Future applications could include smartphones with modular screens and batteries, laptops with easily replaceable circuit boards, and small appliances designed with accessible spare parts. Standardising components and simplifying designs could significantly lower the barriers for independent repair services and reduce costs for consumers. It would also allow manufacturers to recover high-value materials while reducing the need for energy-intensive extraction.
Why This Matters for Net-Zero and Industry
Electronic devices carry a significant carbon footprint, with most of their emissions occurring during manufacturing. Extending the lifespan of devices, therefore, directly reduces emissions by lowering the demand for new production. Many devices also contain critical raw materials such as rare earth elements, which are energy-intensive to mine and subject to global supply constraints. Reuse and repair strategies help ease pressure on these supply chains and accelerate Europe’s transition to a more resilient circular economy.
For the industry, the shift opens opportunities to redesign business models around service, repair, and refurbishment. Retailers and manufacturers can diversify revenue streams by offering repair services, selling refurbished products, or adopting subscription-based device-as-a-service models. At the same time, the growth of reuse markets creates new jobs in repair, testing, refurbishment, and logistics.
Policymakers are also playing a critical role. The European Parliament has approved a right-to-repair framework that requires spare parts to be available for several years after a product is sold, guarantees access to repair information, and obliges manufacturers to prioritise repair over replacement when products are under warranty. Member states are beginning to translate these principles into national legislation, helping accelerate the circular transformation of the electronics sector.
Practical Implications for Stakeholders
Manufacturers: Circular design is becoming a core expectation. Companies must develop products that can be disassembled, repaired, and upgraded, supported by clear documentation and spare-part availability.
Retailers and service providers: The repair and refurbishment market is growing quickly, offering new commercial opportunities and customer segments.
Consumers and organisations: Longer product lifespans can lower total ownership costs, while refurbished electronics provide lower-impact alternatives to buying new.
Regulators: Policymakers must ensure a level playing field by enforcing right-to-repair rules, supporting local repair infrastructure, and creating incentives for reuse.

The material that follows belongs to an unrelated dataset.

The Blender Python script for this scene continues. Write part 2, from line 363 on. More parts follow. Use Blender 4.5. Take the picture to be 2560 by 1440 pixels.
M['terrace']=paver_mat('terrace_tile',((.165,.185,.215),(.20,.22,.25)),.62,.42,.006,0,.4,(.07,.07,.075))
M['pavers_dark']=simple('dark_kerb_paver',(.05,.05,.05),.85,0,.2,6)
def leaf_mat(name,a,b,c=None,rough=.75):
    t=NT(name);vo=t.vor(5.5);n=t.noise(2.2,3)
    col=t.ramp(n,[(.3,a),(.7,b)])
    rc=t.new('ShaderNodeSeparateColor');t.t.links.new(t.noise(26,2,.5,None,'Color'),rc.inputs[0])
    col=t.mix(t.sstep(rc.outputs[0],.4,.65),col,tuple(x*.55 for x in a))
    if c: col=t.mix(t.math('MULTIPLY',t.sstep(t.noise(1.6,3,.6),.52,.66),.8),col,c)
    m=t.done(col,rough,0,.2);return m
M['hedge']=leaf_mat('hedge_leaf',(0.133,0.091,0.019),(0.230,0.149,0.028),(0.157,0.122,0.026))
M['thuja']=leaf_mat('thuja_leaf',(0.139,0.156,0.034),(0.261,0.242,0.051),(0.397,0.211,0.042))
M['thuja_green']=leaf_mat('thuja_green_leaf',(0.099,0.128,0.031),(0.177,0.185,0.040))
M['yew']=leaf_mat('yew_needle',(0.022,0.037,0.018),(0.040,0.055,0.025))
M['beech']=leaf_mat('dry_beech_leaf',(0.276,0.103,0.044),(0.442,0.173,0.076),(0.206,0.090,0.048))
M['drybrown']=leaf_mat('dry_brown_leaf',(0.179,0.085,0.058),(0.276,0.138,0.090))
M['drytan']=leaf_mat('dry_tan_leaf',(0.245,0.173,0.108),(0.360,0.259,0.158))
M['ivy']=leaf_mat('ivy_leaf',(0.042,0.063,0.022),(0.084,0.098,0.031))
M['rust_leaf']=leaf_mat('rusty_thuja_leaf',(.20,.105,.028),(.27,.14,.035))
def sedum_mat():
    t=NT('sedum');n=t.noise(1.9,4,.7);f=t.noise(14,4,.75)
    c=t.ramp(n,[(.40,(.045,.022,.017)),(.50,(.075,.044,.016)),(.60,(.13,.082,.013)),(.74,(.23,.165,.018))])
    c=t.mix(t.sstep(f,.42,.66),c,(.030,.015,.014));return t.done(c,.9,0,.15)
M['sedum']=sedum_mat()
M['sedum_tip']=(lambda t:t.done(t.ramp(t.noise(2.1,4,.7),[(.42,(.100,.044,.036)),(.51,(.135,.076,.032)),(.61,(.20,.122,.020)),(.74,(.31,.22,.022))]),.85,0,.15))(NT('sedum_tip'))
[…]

Waste-management operators: The focus is shifting upstream. Repair, refurbishment, and reuse are becoming essential parts of municipal strategies to reduce waste streams.
Challenges Ahead
Despite progress, significant challenges remain. Many devices are still built with complex or adhesives-based designs that are hard to disassemble. Repair networks remain uneven across countries and regions. Access to spare parts is not always guaranteed, and consumers may still default to replacing rather than repairing. To overcome these barriers, EU-funded projects are developing replicable models, digital tools, and best-practice frameworks to help scale circular solutions across Europe.
Outlook
Europe’s push to reduce e-waste aligns with broader climate and sustainability goals. By redesigning electronics for longevity and developing strong repair and refurbishment ecosystems, the EU aims to significantly cut waste, reduce emissions, and conserve critical materials. As these initiatives progress, everyday electronics, from household devices to industrial equipment, can become part of a more circular, resource-efficient future.